Après l’agression d’un vieil homme attribuée à des jeunes d’origine maghrébine, la commune de Torre-Pacheco, dans la région de Murcie, a été le théâtre d’émeutes xénophobes visant directement les immigrés marocains. Une flambée de violence dans un climat déjà alourdi par les tensions liées à la délinquance organisée.
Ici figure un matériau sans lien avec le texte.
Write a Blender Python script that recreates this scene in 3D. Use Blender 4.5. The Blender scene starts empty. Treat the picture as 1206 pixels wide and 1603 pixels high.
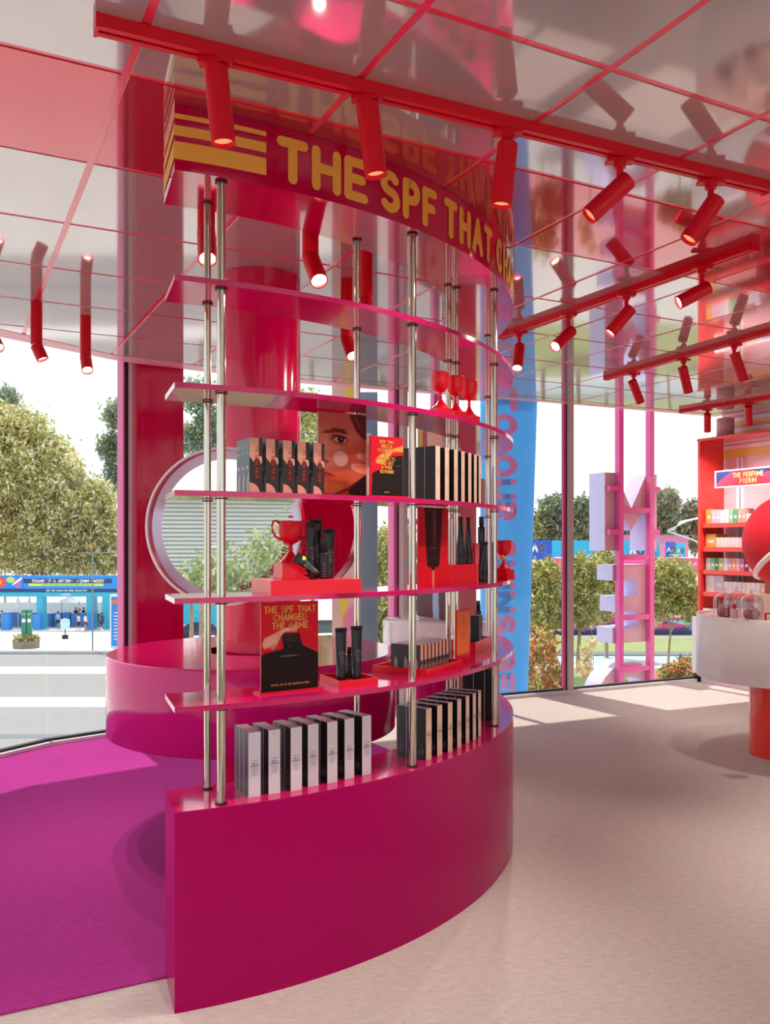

Un fait divers exploité par l’extrême droite
Mercredi 9 juillet, un retraité espagnol de 68 ans est violemment agressé en pleine rue. Rapidement, la rumeur court : les auteurs seraient de jeunes Marocains. Aucune confirmation officielle n’est alors donnée, mais l’affaire suffit à embraser Torre-Pacheco, ville agricole de 36 000 habitants où les immigrés représentent près de 30 % de la population — en majorité d’origine marocaine.
Ce week-end, des groupes d’extrême droite se rassemblent, certains encagoulés, d’autres armés de battes et de barres de fer. Leur objectif : « faire justice eux-mêmes ». Des vidéos circulent montrant des véhicules et des habitations ciblés, des slogans racistes lancés à pleine voix, des affrontements avec la police.
Un appel à la « chasse aux Maghrébins » avait été lancé la veille via Telegram, relayé par plusieurs canaux nationalistes radicaux. Des adresses et des photos d’immigrés y étaient partagées. Le quotidien El País parle d’une campagne coordonnée, « digne des pires méthodes de l’extrême droite numérique » (El País, 13 juillet 2025).
Une communauté marocaine stigmatisée
Les Marocains constituent de loin la première communauté étrangère d’Espagne, avec plus de 900 000 résidents. À Torre-Pacheco, comme dans d’autres communes agricoles d’Andalousie ou de Murcie, ils occupent en majorité des emplois dans les serres, dans des conditions souvent précaires.
Mais cette présence massive est aussi au cœur de fantasmes alimentés par les faits divers et la criminalité. Car il faut le rappeler : les Marocains représentent la nationalité étrangère la plus nombreuse dans les prisons espagnoles, selon les données du ministère espagnol de l’Intérieur (2023). Et la mafia marocaine est aujourd’hui le principal acteur du trafic de cannabis entre le Maroc et la péninsule ibérique, en particulier via le détroit de Gibraltar.
Cela n’excuse rien — les travailleurs immigrés visés à Torre-Pacheco ne sont en rien liés à ces réseaux. Mais ce contexte alimente un amalgame délétère, que certains groupes n’hésitent pas à exploiter pour justifier leur violence.
Réactions locales et appel au calme
Face à cette déferlante haineuse, les autorités ont tenté d’éteindre l’incendie. Le maire de Torre-Pacheco, Pedro Ángel Roca, a rappelé que « la majorité des immigrés marocains vivent ici de leur travail et contribuent à l’économie locale. Ce sont des citoyens à part entière » (La Verdad, 13 juillet 2025).
Le président de la région de Murcie, Fernando López Miras, a également condamné les émeutes, tout en appelant à « respecter l’enquête judiciaire en cours » concernant l’agression du retraité.
Un air de déjà-vu
Cette flambée de violence rappelle les émeutes d’El Ejido en 2000, lorsque plusieurs jours d’attaques contre des immigrés marocains avaient suivi un fait divers similaire. Deux décennies plus tard, rien n’a vraiment changé : même précarité, même cohabitation tendue, même tentation de l’amalgame.
Le risque désormais est celui d’une propagation. Car les tensions identitaires ne se limitent pas à Torre-Pacheco : dans d’autres communes du sud de l’Espagne, les signaux sont au rouge. La parole raciste s’est libérée, les réseaux sociaux amplifient chaque incident, et l’extrême droite, notamment Vox, n’hésite plus à surfer sur cette colère.